:: Directions for this task ::
Return the material word for word. Do not include pictures.

:: Available data ::
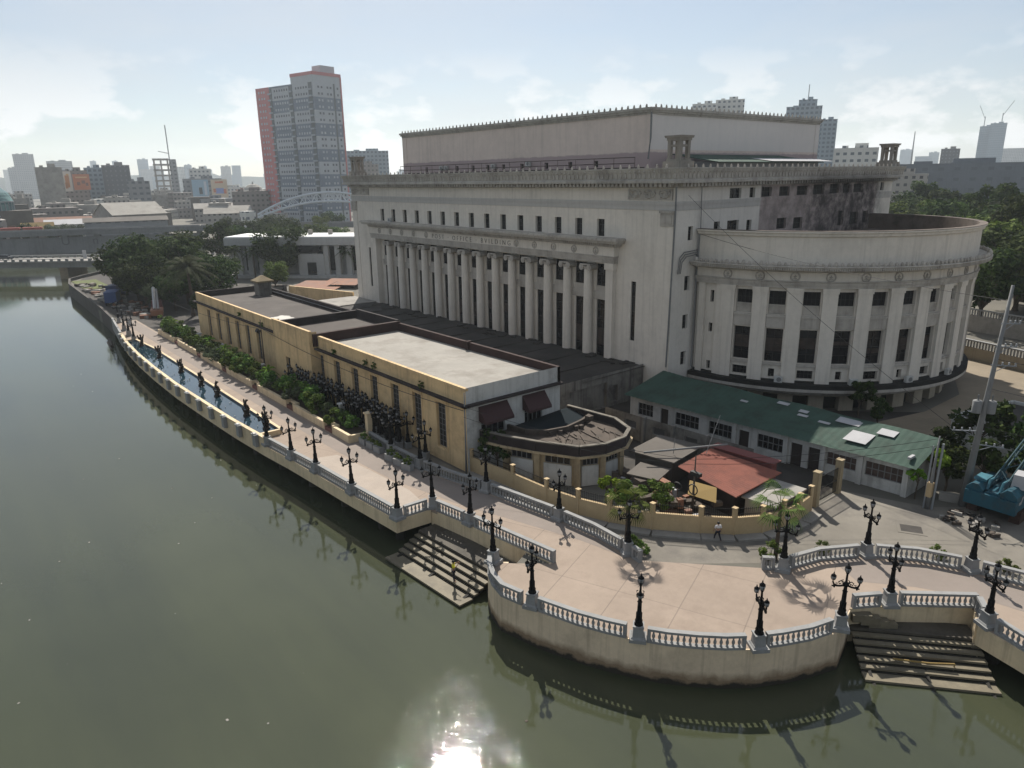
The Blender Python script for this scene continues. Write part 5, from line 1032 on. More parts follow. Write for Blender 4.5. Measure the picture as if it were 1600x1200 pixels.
for a, c in zip(FP0, FP0[1:]): b.seg(a, c, 1.0, GZ, GZ + 0.16, 0, -0.55)
solo('kerb', b, M['concrete'], 'dirty kerb strip along the foot of the curved cream wall', 'kerb', (-35, 38, GZ))
for (x, y), lb in (((-26.2, 53.4), 'tall cream gate pillar nearer the curved wall'), ((-26.3, 57.3), 'tall cream gate pillar against the green roofed house')):
    b = MB(); b.box((x, y, GZ + 1.5), (0.5, 0.5, 3.0)); b.box((x, y, GZ + 3.05), (0.58, 0.58, 0.1)); solo('gate_pillar', b, M['gatepost'], lb, 'pillar', (x, y, GZ))
b = MB(); 
for i in range(16): b.box((-26.25, 53.8 + i * 0.21, GZ + 1.3), (0.04, 0.04, 2.2))
for z in (0.3, 1.3, 2.4): b.box((-26.25, 55.35, GZ + z), (0.05, 3.2, 0.06))
solo('iron_gate', b, M['iron'], 'iron bar gate between two tall cream pillars', 'gate', (-26.25, 55.3, GZ))

# red roofed hut and lean-tos behind the wall
t = thing('red_roof_hut', 'hut with a sloping red ribbed tin roof behind the cream wall', 'hut', (-31.5, 48.5, GZ))
c4 = [(-35.0, 46.6), (-28.6, 45.6), (-28.9, 52.6), (-35.7, 52.2)]
b = MB(); b.prism([(-34.4, 47.2), (-29.4, 46.6), (-29.5, 52.2), (-34.9, 51.8)], GZ, 4.7); part('hut_wall', b, M['blackwall'], t)
b = MB(); n = 44; vs = []
for i in range(n + 1):
    f = i / n; a = np.array(c4[0]) * (1 - f) + np.array(c4[3]) * f; c = np.array(c4[1]) * (1 - f) + np.array(c4[2]) * f; dz = 0.08 * (i % 2); vs += [(*a, 5.15 + dz), (*c, 4.85 + dz), (*a, 5.09), (*c, 4.79)]
b.add(vs, [f for i in range(n) for f in ((4 * i, 4 * i + 1, 4 * i + 5, 4 * i + 4), (4 * i + 6, 4 * i + 7, 4 * i + 3, 4 * i + 2))] + [(0, 2, 3, 1), (4 * n, 4 * n + 1, 4 * n + 3, 4 * n + 2)] + [(4 * i, 4 * i + 4, 4 * i + 6, 4 * i + 2) for i in range(n)] + [(4 * i + 1, 4 * i + 3, 4 * i + 7, 4 * i + 5) for i in range(n)]); part('red_roof', b, M['redtin'], t)
b = MB(); b.box((-32.8, 53.1, 5.3), (6.2, 1.3, 0.08), 0.06); b.box((-32.8, 53.1, 4.1), (5.6, 0.9, 2.3), 0.06); part('back_roof', b, simple('dark red tin', (0.16, 0.045, 0.04), 0.6), t)
solo('shed', MB().box((-37.3, 45.6, 3.3), (2.2, 2.4, 1.7), 0.3).box((-37.3, 45.6, 4.25), (2.9, 3.0, 0.1), 0.3), M['greyroof'], 'small shed with dull patchy tin top left of the red roof', 'shed', (-37.3, 45.6, GZ))
solo('shed', MB().box((-38.8, 49.8, 3.6), (3.8, 4.5, 2.2), 0.15).box((-38.8, 49.8, 4.85), (4.6, 5.4, 0.12), 0.15), M['greyroof'], 'grey concrete topped shed between the octagon and the red roof', 'shed', (-38.8, 49.8, GZ))
solo('shed', MB().box((-27.6, 49.4, 3.4), (2.4, 4.6, 1.8), 0.05).box((-27.6, 49.4, 4.4), (2.9, 5.0, 0.14), 0.05), M['concrete'], 'mossy flat roofed shed inside the bend of the cream wall', 'shed', (-27.6, 49.4, GZ))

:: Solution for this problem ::
The Blender Python script for this scene continues. Write part 5, from line 1032 on. More parts follow. Write for Blender 4.5. Measure the picture as if it were 1600x1200 pixels.
for a, c in zip(FP0, FP0[1:]): b.seg(a, c, 1.0, GZ, GZ + 0.16, 0, -0.55)
solo('kerb', b, M['concrete'], 'dirty kerb strip along the foot of the curved cream wall', 'kerb', (-35, 38, GZ))
for (x, y), lb in (((-26.2, 53.4), 'tall cream gate pillar nearer the curved wall'), ((-26.3, 57.3), 'tall cream gate pillar against the green roofed house')):
    b = MB(); b.box((x, y, GZ + 1.5), (0.5, 0.5, 3.0)); b.box((x, y, GZ + 3.05), (0.58, 0.58, 0.1)); solo('gate_pillar', b, M['gatepost'], lb, 'pillar', (x, y, GZ))
b = MB(); 
for i in range(16): b.box((-26.25, 53.8 + i * 0.21, GZ + 1.3), (0.04, 0.04, 2.2))
for z in (0.3, 1.3, 2.4): b.box((-26.25, 55.35, GZ + z), (0.05, 3.2, 0.06))
solo('iron_gate', b, M['iron'], 'iron bar gate between two tall cream pillars', 'gate', (-26.25, 55.3, GZ))

# red roofed hut and lean-tos behind the wall
t = thing('red_roof_hut', 'hut with a sloping red ribbed tin roof behind the cream wall', 'hut', (-31.5, 48.5, GZ))
c4 = [(-35.0, 46.6), (-28.6, 45.6), (-28.9, 52.6), (-35.7, 52.2)]
b = MB(); b.prism([(-34.4, 47.2), (-29.4, 46.6), (-29.5, 52.2), (-34.9, 51.8)], GZ, 4.7); part('hut_wall', b, M['blackwall'], t)
b = MB(); n = 44; vs = []
for i in range(n + 1):
    f = i / n; a = np.array(c4[0]) * (1 - f) + np.array(c4[3]) * f; c = np.array(c4[1]) * (1 - f) + np.array(c4[2]) * f; dz = 0.08 * (i % 2); vs += [(*a, 5.15 + dz), (*c, 4.85 + dz), (*a, 5.09), (*c, 4.79)]
b.add(vs, [f for i in range(n) for f in ((4 * i, 4 * i + 1, 4 * i + 5, 4 * i + 4), (4 * i + 6, 4 * i + 7, 4 * i + 3, 4 * i + 2))] + [(0, 2, 3, 1), (4 * n, 4 * n + 1, 4 * n + 3, 4 * n + 2)] + [(4 * i, 4 * i + 4, 4 * i + 6, 4 * i + 2) for i in range(n)] + [(4 * i + 1, 4 * i + 3, 4 * i + 7, 4 * i + 5) for i in range(n)]); part('red_roof', b, M['redtin'], t)
b = MB(); b.box((-32.8, 53.1, 5.3), (6.2, 1.3, 0.08), 0.06); b.box((-32.8, 53.1, 4.1), (5.6, 0.9, 2.3), 0.06); part('back_roof', b, simple('dark red tin', (0.16, 0.045, 0.04), 0.6), t)
solo('shed', MB().box((-37.3, 45.6, 3.3), (2.2, 2.4, 1.7), 0.3).box((-37.3, 45.6, 4.25), (2.9, 3.0, 0.1), 0.3), M['greyroof'], 'small shed with dull patchy tin top left of the red roof', 'shed', (-37.3, 45.6, GZ))
solo('shed', MB().box((-38.8, 49.8, 3.6), (3.8, 4.5, 2.2), 0.15).box((-38.8, 49.8, 4.85), (4.6, 5.4, 0.12), 0.15), M['greyroof'], 'grey concrete topped shed between the octagon and the red roof', 'shed', (-38.8, 49.8, GZ))
solo('shed', MB().box((-27.6, 49.4, 3.4), (2.4, 4.6, 1.8), 0.05).box((-27.6, 49.4, 4.4), (2.9, 5.0, 0.14), 0.05), M['concrete'], 'mossy flat roofed shed inside the bend of the cream wall', 'shed', (-27.6, 49.4, GZ))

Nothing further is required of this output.